Enfrente de Trump está Hillary Clinton. La comparación con la bestia naranja la favorece, claro, pero para muchos allí se terminan sus virtudes. El pueblo estadounidense, el pueblo que se cree elegido, deberá elegir entre el menor de dos males, como sucede en los países comunes, pequeños, no elegidos por Dios sino por los bananos con ganas de crecer y reproducirse.

Hillary, quemá esas fotos

En la convención republicana se la presentó como una persona comprometida desde muy joven con la lucha por los derechos humanos. Pero Hillary dejó de ser joven y, ya más crecidita, también apoyó otras causas y otros intereses, no tan humanos.

Hillary es la candidata preferida de Wall Street. George Soros le donó 6 millones de dólares. En total, la candidata demócrata embolsó no menos de 15 millones de la patria financiera neoyorquina.

Se la ve muy sonriente en la foto que se sacó con el ex secretario de Estado Henry Kissinger, quien le hizo explícito su apoyo.

Kissinger es premio Nobel de la Paz, y también “el mayor genocida vivo”, según la definición de Noam Chomsky. Los documentos desclasificados en 2004 del Archivo de Seguridad Nacional de EEUU demuestran en forma irrefutable que Kissinger instó a los militares argentinos a terminar con la “guerra sucia” cuanto antes.

En otra foto se ve a Hillary con un gesto de pacato horror.

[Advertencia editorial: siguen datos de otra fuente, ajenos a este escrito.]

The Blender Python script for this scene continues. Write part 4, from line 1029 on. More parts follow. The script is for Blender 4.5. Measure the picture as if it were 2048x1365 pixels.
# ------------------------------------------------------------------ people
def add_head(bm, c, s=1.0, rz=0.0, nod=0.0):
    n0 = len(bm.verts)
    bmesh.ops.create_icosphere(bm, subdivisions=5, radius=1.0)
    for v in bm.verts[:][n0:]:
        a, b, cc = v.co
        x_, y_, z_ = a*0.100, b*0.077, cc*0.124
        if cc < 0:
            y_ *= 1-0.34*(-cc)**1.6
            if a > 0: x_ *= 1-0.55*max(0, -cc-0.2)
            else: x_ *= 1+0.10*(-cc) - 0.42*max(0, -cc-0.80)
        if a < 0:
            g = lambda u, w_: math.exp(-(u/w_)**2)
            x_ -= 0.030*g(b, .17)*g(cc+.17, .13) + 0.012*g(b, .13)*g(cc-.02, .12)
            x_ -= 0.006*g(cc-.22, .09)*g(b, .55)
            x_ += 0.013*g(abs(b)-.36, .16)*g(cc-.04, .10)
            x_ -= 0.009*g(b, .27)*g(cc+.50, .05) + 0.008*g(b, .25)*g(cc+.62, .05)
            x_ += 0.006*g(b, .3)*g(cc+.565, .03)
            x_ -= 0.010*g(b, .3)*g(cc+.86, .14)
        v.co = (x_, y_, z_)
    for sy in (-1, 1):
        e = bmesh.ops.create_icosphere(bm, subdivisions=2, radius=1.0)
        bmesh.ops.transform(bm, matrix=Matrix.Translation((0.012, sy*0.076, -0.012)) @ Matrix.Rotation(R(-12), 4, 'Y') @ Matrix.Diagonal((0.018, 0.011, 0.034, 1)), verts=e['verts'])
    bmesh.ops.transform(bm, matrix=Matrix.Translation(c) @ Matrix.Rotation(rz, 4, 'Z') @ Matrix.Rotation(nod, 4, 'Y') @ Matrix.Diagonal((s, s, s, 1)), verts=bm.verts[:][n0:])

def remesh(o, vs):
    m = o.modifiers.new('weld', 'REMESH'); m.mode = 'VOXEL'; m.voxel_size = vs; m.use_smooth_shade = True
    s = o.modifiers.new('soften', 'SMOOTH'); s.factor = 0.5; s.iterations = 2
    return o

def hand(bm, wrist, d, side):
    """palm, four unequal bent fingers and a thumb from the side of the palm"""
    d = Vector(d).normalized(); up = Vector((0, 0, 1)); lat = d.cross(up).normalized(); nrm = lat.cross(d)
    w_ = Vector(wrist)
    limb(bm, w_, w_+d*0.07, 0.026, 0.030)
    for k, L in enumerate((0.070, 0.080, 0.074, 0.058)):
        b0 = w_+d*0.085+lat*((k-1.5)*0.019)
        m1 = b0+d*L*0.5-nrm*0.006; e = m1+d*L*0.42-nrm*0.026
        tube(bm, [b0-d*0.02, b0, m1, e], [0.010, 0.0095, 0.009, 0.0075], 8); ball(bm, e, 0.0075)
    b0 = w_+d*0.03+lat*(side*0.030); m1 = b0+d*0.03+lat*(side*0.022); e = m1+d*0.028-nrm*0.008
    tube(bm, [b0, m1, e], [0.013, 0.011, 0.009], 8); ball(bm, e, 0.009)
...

Es la famosa imagen de mayo de 2011, en la sala de situación de la Casa Blanca, cuando la plana mayor del gobierno de este país vio en vivo, como un espectáculo, el asesinato de Osama Bin Laden.

Hillary, por entonces secretaria de Estado de Obama, se muestra turbada, pero no se sabe si es por el homicidio que está viendo en vivo o porque se le terminó el pochoclo.

El pochoclo, compañero inseparable de la industria del espectáculo.